Parent CEOs More Likely to Accept Lower Pay Following Media Scrutiny, New Research Finds
A new research paper titled ‘Parenthood and CEO Responses to Media Criticism on Pay,’ published in the Journal of Management Studies, written by Associate Professor Georg Wernicke of HEC Paris and Associate Professor Steffen Brenner of Copenhagen Business School, reveals that CEOs with a salient parental identity will be more willing to accept lower subsequent total annual compensation than their counterparts without a salient parental identity.
A “salient parental identity” refers not simply to whether a CEO has children, but whether parenthood is a prominent, self-acknowledged part of how they define themselves.

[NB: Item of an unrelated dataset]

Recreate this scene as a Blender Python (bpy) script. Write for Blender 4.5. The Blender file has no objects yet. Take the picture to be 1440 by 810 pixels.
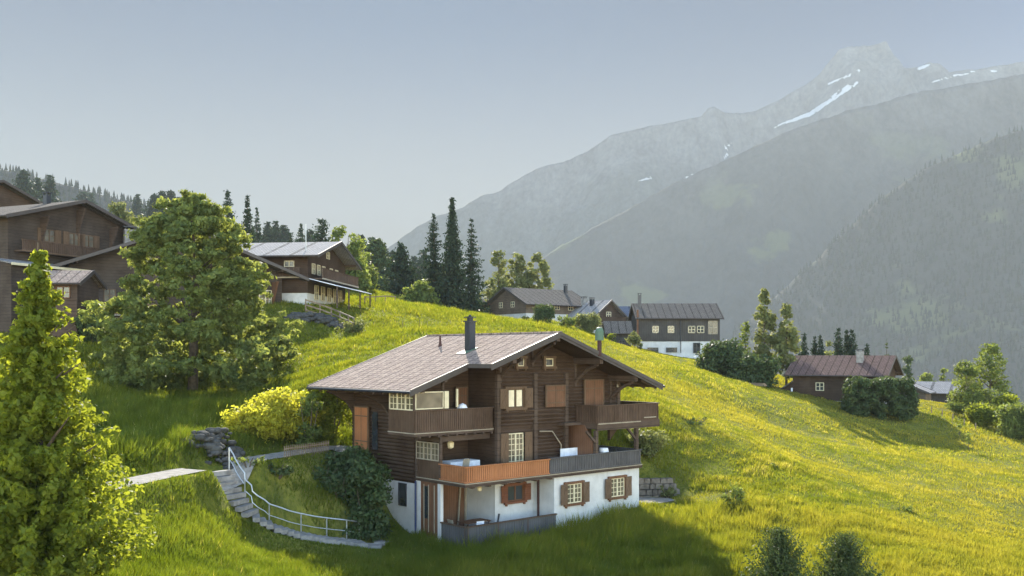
NG1, NG2 = 760000, 420000
HAZE, SKY, SUN, EXPO, AUR, TINT, HCOL, ANI = .000215, .15, 4.1, 2.33, .043, (0.,.42,1.05), (.365,.40,.43,1), 0.
import bpy, math, random
import numpy as np
from mathutils import Vector, Matrix
R = math.radians
F = 1370.0; HZ = 500.0
C = bpy.context.scene.collection
rng = np.random.default_rng(7)
random.seed(7)

# ------------------------------------------------------------------ materials
def mat(name):
    m = bpy.data.materials.new(name); m.use_nodes = True
    nt = m.node_tree; nt.nodes.clear()
    out = nt.nodes.new('ShaderNodeOutputMaterial')
    return m, nt, out
def nd(nt, t, **kw):
    n = nt.nodes.new(t)
    for k, v in kw.items(): setattr(n, k, v)
    return n
def ramp(nt, fac, stops):
    r = nd(nt, 'ShaderNodeValToRGB'); el = r.color_ramp.elements
    while len(el) < len(stops): el.new(0.5)
    for e, (p, c) in zip(el, stops): e.position = p; e.color = (*c, 1)
    nt.links.new(fac, r.inputs[0]); return r.outputs[0]
def noise(nt, vec, scale, detail=3, rough=0.55):
    n = nd(nt, 'ShaderNodeTexNoise'); n.inputs['Scale'].default_value = scale
    n.inputs['Detail'].default_value = detail; n.inputs['Roughness'].default_value = rough
    if vec is not None: nt.links.new(vec, n.inputs['Vector'])
    return n.outputs['Fac']
def mapping(nt, src, scale=(1,1,1), rot=(0,0,0)):
    m = nd(nt, 'ShaderNodeMapping'); m.inputs['Scale'].default_value = scale; m.inputs['Rotation'].default_value = rot
    nt.links.new(src, m.inputs['Vector']); return m.outputs[0]
def coord(nt, kind='Object'): return nd(nt, 'ShaderNodeTexCoord').outputs[kind]
def math_(nt, op, a, b=None):
    n = nd(nt, 'ShaderNodeMath', operation=op)
    for i, v in enumerate((a, b)):
        if v is None: continue
        if isinstance(v, (int, float)): n.inputs[i].default_value = v
        else: nt.links.new(v, n.inputs[i])
    return n.outputs[0]
def mix(nt, fac, a, b, mode='MIX'):
    n = nd(nt, 'ShaderNodeMix', data_type='RGBA', blend_type=mode)
    for i, v in ((0, fac), (6, a), (7, b)):
        if isinstance(v, (int, float)): n.inputs[i].default_value = v
        elif isinstance(v, tuple): n.inputs[i].default_value = (*v, 1)
        else: nt.links.new(v, n.inputs[i])
    return n.outputs[2]
def bump(nt, h, strength, dist=0.02):
    b = nd(nt, 'ShaderNodeBump'); b.inputs['Strength'].default_value = strength; b.inputs['Distance'].default_value = dist
    nt.links.new(h, b.inputs['Height']); return b.outputs[0]
def princ(nt, out, col, rough=0.8, nrm=None, metal=0.0, spec=0.3):
    p = nd(nt, 'ShaderNodeBsdfPrincipled')
    if isinstance(col, tuple): p.inputs['Base Color'].default_value = (*col, 1)
    else: nt.links.new(col, p.inputs['Base Color'])
    if isinstance(rough, (int, float)): p.inputs['Roughness'].default_value = rough
    else: nt.links.new(rough, p.inputs['Roughness'])
    p.inputs['Metallic'].default_value = metal
    p.inputs['Specular IOR Level'].default_value = spec
    if nrm is not None: nt.links.new(nrm, p.inputs['Normal'])
    if out is not None: nt.links.new(p.outputs[0], out.inputs['Surface'])
    return p
def sc(c, k): return tuple(min(1, x*k) for x in c)

def m_wood(name, c, plank=0.16, horiz=True, vary=0.6, rough=0.75):
    m, nt, out = mat(name); co = coord(nt)
    s = nd(nt, 'ShaderNodeSeparateXYZ'); nt.links.new(co, s.inputs[0])
    along = math_(nt, 'ADD', s.outputs[0], s.outputs[1])
    t = s.outputs[2] if horiz else along
    f = math_(nt, 'FRACT', math_(nt, 'DIVIDE', t, plank))
    cell = math_(nt, 'FLOOR', math_(nt, 'DIVIDE', t, plank))
    wn = nd(nt, 'ShaderNodeTexWhiteNoise', noise_dimensions='1D'); nt.links.new(cell, wn.inputs['W'])
    gap = math_(nt, 'GREATER_THAN', math_(nt, 'ABSOLUTE', math_(nt, 'SUBTRACT', f, 0.5)), 0.44)
    g = noise(nt, mapping(nt, co, (1, 1, 14) if horiz else (9, 9, .8)), 2.2, 4)
    col = ramp(nt, g, [(.25, sc(c, 1-vary)), (.55, c), (.8, sc(c, 1+vary))])
    col = mix(nt, math_(nt, 'MULTIPLY', wn.outputs[0], .4), col, sc(c, .55))
    big = noise(nt, co, .7, 3)
    col = mix(nt, ramp(nt, big, [(.35, (0,0,0)), (.7, (.7,.7,.7))]), col, tuple(x*1.25+.016 for x in c))
    col = mix(nt, math_(nt, 'MULTIPLY', gap, .6), col, sc(c, .3))
    princ(nt, out, col, rough, bump(nt, math_(nt, 'SUBTRACT', g, gap), .35, .02), spec=.22)
    return m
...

The researchers measured this using Marquis Who’s Who, a biographical database in which executives either self-report personal details or are asked to verify them.
Because the database shows considerable variation in the depth of personal information CEOs choose to disclose, the decision to include information about one's children is treated as a meaningful signal and an indication that parenthood forms a central part of that executive’s self-concept.
The core insight of the study is that when this parental identity is salient, media criticism of a CEO’s compensation package does more than create a professional reputational risk. It creates a moral one, threatening how the CEO is perceived by the people whose opinion they may value most: their own children.
Moral commitments affect renumeration
“Our findings reveal something quite profound about human motivation at the highest levels of corporate life. A CEO facing media criticism over their pay isn’t just managing a PR problem, if they’re a parent who sees that role as central to who they are, they may be experiencing something much more personal: a fear of how their children see them. Consciously or not, that can be a more powerful driver of behaviour than any boardroom pressure,” notes report author Associate Professor Georg Wernicke, HEC Paris.
For companies designing executive compensation packages, the report’s findings open up a genuinely new consideration, thinks Wernicke: “Boards shouldn’t think about pay purely in terms of market benchmarks and incentive structures. Understanding the personal identities of the executives they work with and the moral commitments those identities carry may help them anticipate how leaders will behave when their decisions come under public scrutiny. A CEO who is deeply invested in being a moral role model for their children may be a CEO who is more naturally inclined toward restraint and accountability,” he says.
Far reaching methodologies
The study employed two complementary methodologies to test its central hypothesis.
In the first, an observational study drawing on a hand-collected biographical dataset spanning 16 years and approximately 12,000 CEO-year observations at major US firms, the authors examined how negative media coverage of executive pay interacted with parental identity salience. The results showed that, for CEOs with a salient parental identity, media criticism was associated with subsequent compensation approximately 4.8% lower relative to peers. This meaningful difference did not appear among CEOs without a salient parental identity.
In the second study, a vignette-based survey experiment involving executives and directors from large publicly listed companies, participants were divided into a control group and a treatment group in which their parental identity was prompted through questions about their children and the importance of parenthood to their sense of self. Those whose parental identity was activated reported a significantly greater willingness to forgo compensation and to adopt a less aggressive stance in future pay negotiations. Notably, approximately 75% of those in the treatment group indicated they would discuss the media criticism with their children.
First of its kind research
The research is particularly innovative in its treatment of identity as context-dependent rather than fixed. As the authors note, identities “move in and out of the working self-concept as a function of context.” It is not enough for a CEO to be a parent, the parental identity must be made salient by circumstances. When media criticism of pay intersects with a CEO’s sense of themselves as a moral role model for their children, the two domains collide in ways that can produce tangible changes in corporate outcomes.
Previous scholarship on how firms respond to media scrutiny has focused almost exclusively on strategic or instrumental motivations: companies act to protect their reputation, manage stakeholder reactions, or limit financial fallout. This study breaks new ground by demonstrating that moral motivations, rooted in personal identity, can be equally, if not more, powerful in shaping executive behaviour.